──────── PROVIDED MATERIAL

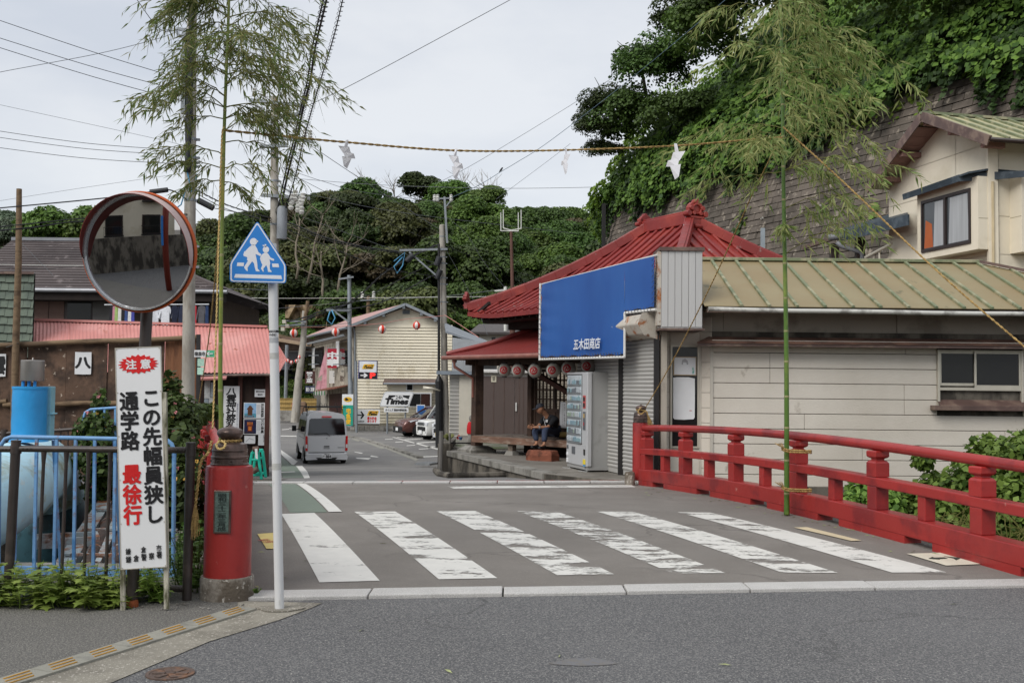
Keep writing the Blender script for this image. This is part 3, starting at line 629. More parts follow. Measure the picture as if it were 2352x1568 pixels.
mb=MB(Mp);mb.box(-.062,-.155,-.02,.062,.155,.006);mb.build('plaque_frame',M_BRZ,np_,bevel=.004)
mb=MB(Mp);mb.box(-.05,-.143,0,.05,.143,.008);pq=mb.build('plaque',mat('verdigris bronze','#5d6f68',rough=.55,metal=.4,v=.2,s=15,b=.3,bs=50),np_)
text('昭\n和\n三\n十\n二\n年\n三\n月\n成',Mp,-.03,-.135,.032,.135,mat('dark bronze lettering','#333c3a',rough=.5,metal=.4),pq,bold=.015,z=.0125)
giboshi('bridge_post','red bridge post at the far end of the left railing behind the pink flowers',-4.95,16.9,.165,0,1.27)
fp=giboshi('bridge_post','red bridge post with rope tied round it in front of the grey shutters',2.13,17.2,.135,-.03,1.31,base=False)
mb=MB(fr(1.93,17.0,-.03));mb.lathe([(.001,0),(.085,0),(.083,.22),(.07,.245),(.001,.25)],20);mb.build('stone_bollard',M_POSTC,None,smooth=35,label='short round granite stub at the foot of the far right red post',cat='bollard')
def railing(name,label,a,b,n,y_first,side,span_end=None):
    a=V(*a,0);b=V(*b,0);L_=(b-a).length;d=(b-a).normalized();o=thing(name,label,'bridge railing',(a.x,a.y,0))
    def zz(s):q=a+d*s;return zg(q.x,q.y)
    def pt(s,h):q=a+d*s;return V(q.x,q.y,zz(s)+h)
    S=[i*L_/24 for i in range(25)];xx=V(d.y,-d.x,0)
    def strip(w,h0,h1,nm,cuts=None,bev=.012):
        mb=MB();vs=[];fs=[]
        for s in S:
            lo=h0
            vs += [pt(s,lo)+xx*w/2,pt(s,lo)-xx*w/2,pt(s,h1)-xx*w/2,pt(s,h1)+xx*w/2]
        for i in range(len(S)-1):
            for k in range(4):fs.append((4*i+k,4*i+(k+1) % 4,4*i+4+(k+1) % 4,4*i+4+k))
        fs += [(0,3,2,1),tuple(4*(len(S)-1)+k for k in (0,1,2,3))]
        mb.add(vs,fs);return mb.build(nm,M_RED,o,bevel=bev)

    strip(.20,.075,.262,'bottom_beam')
    sp=L_/n;gaps=[sp*(i+.5) for i in range(n)]
    s0=0
    for g in gaps+[L_+.0]:
        e_=(g-.21) if g < L_ else L_
        mb=MB();k=max(2,int((e_-s0)/.4));vs=[];fs=[]
        for i in range(k+1):
            s=s0+(e_-s0)*i/k;ex=0
            lo_s=s
            vs += [pt(lo_s,-.01)+xx*.0985,pt(lo_s,-.01)-xx*.0985,pt(s,.078)-xx*.0985,pt(s,.078)+xx*.0985]
        for i in range(k):
            for q in range(4):fs.append((4*i+q,4*i+(q+1) % 4,4*i+4+(q+1) % 4,4*i+4+q))
        fs += [(0,3,2,1),tuple(4*k+q for q in (0,1,2,3))];mb.add(vs,fs);mb.build('beam_foot',M_RED,o);s0=g+.21
    strip(.165,.50,.60,'middle_rail')
    mb=MB();mb.tube([pt(s,.925) for s in S],.052,18);mb.build('top_rail',M_RED,o,smooth=50)
    R4=Matrix(((d.x,-d.y,0,0),(d.y,d.x,0,0),(0,0,1,0),(0,0,0,1)))
    for i in range(n+1):
        s=sp*i+(.0 if i else .12)-(0 if i < n else .12);q=pt(s,0);M=Matrix.Translation(q) @ R4
        mb=MB(M);mb.box(-.08,-.078,.26,.08,.078,.502);mb.build('post',M_RED,o,bevel=.008)
        mb=MB(M);h=.068
        prof=[(.084,.60),(.084,.745),(.07,.765),(.048,.775),(.048,.79),(.07,.80),(.084,.812),(.084,.862),(.075,.875)]
        vs=[];
        for w,z in prof:vs += [(-w,-w,z),(w,-w,z),(w,w,z),(-w,w,z)]
        fs=[(4*j+k,4*j+(k+1) % 4,4*j+4+(k+1) % 4,4*j+4+k) for j in range(len(prof)-1) for k in range(4)]+[(3,2,1,0),tuple(4*(len(prof)-1)+k for k in range(4))]
        mb.add(vs,fs);mb.build('post_head',M_RED,o,bevel=.006)
        if i < n:
            q=pt(s+sp/2-(.06 if i == 0 else 0),0);mb=MB(Matrix.Translation(q) @ R4);mb.box(-.06,-.06,.26,.06,.06,.502);mb.build('short_post',M_RED,o,bevel=.008)
    return o
dR=V(.283,-1,0).normalized()
railing('bridge_railing','arched red railing along the right side of the bridge',(2.13+.04,17.2-.12),(2.13+.283*9.15,17.2-9.15),6,16.9,1)
railing('bridge_railing','arched red railing on the left side behind the near red post',(-2.16,8.0),(-4.9,16.75),6,8,-1)
giboshi('bridge_post','red bridge post just past the right edge of the picture',2.13+.283*9.3,17.2-9.3,.172,0,1.288)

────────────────

EXERCISE INSTRUCTIONS
Make an exact copy of the lines from the top of the material through the line with "mb.add(vs,fs);return mb.build(nm,M_RED,o,bevel=bev)", pictures excluded.

EXERCISE RESULT
Keep writing the Blender script for this image. This is part 3, starting at line 629. More parts follow. Measure the picture as if it were 2352x1568 pixels.
mb=MB(Mp);mb.box(-.062,-.155,-.02,.062,.155,.006);mb.build('plaque_frame',M_BRZ,np_,bevel=.004)
mb=MB(Mp);mb.box(-.05,-.143,0,.05,.143,.008);pq=mb.build('plaque',mat('verdigris bronze','#5d6f68',rough=.55,metal=.4,v=.2,s=15,b=.3,bs=50),np_)
text('昭\n和\n三\n十\n二\n年\n三\n月\n成',Mp,-.03,-.135,.032,.135,mat('dark bronze lettering','#333c3a',rough=.5,metal=.4),pq,bold=.015,z=.0125)
giboshi('bridge_post','red bridge post at the far end of the left railing behind the pink flowers',-4.95,16.9,.165,0,1.27)
fp=giboshi('bridge_post','red bridge post with rope tied round it in front of the grey shutters',2.13,17.2,.135,-.03,1.31,base=False)
mb=MB(fr(1.93,17.0,-.03));mb.lathe([(.001,0),(.085,0),(.083,.22),(.07,.245),(.001,.25)],20);mb.build('stone_bollard',M_POSTC,None,smooth=35,label='short round granite stub at the foot of the far right red post',cat='bollard')
def railing(name,label,a,b,n,y_first,side,span_end=None):
    a=V(*a,0);b=V(*b,0);L_=(b-a).length;d=(b-a).normalized();o=thing(name,label,'bridge railing',(a.x,a.y,0))
    def zz(s):q=a+d*s;return zg(q.x,q.y)
    def pt(s,h):q=a+d*s;return V(q.x,q.y,zz(s)+h)
    S=[i*L_/24 for i in range(25)];xx=V(d.y,-d.x,0)
    def strip(w,h0,h1,nm,cuts=None,bev=.012):
        mb=MB();vs=[];fs=[]
        for s in S:
            lo=h0
            vs += [pt(s,lo)+xx*w/2,pt(s,lo)-xx*w/2,pt(s,h1)-xx*w/2,pt(s,h1)+xx*w/2]
        for i in range(len(S)-1):
            for k in range(4):fs.append((4*i+k,4*i+(k+1) % 4,4*i+4+(k+1) % 4,4*i+4+k))
        fs += [(0,3,2,1),tuple(4*(len(S)-1)+k for k in (0,1,2,3))]
        mb.add(vs,fs);return mb.build(nm,M_RED,o,bevel=bev)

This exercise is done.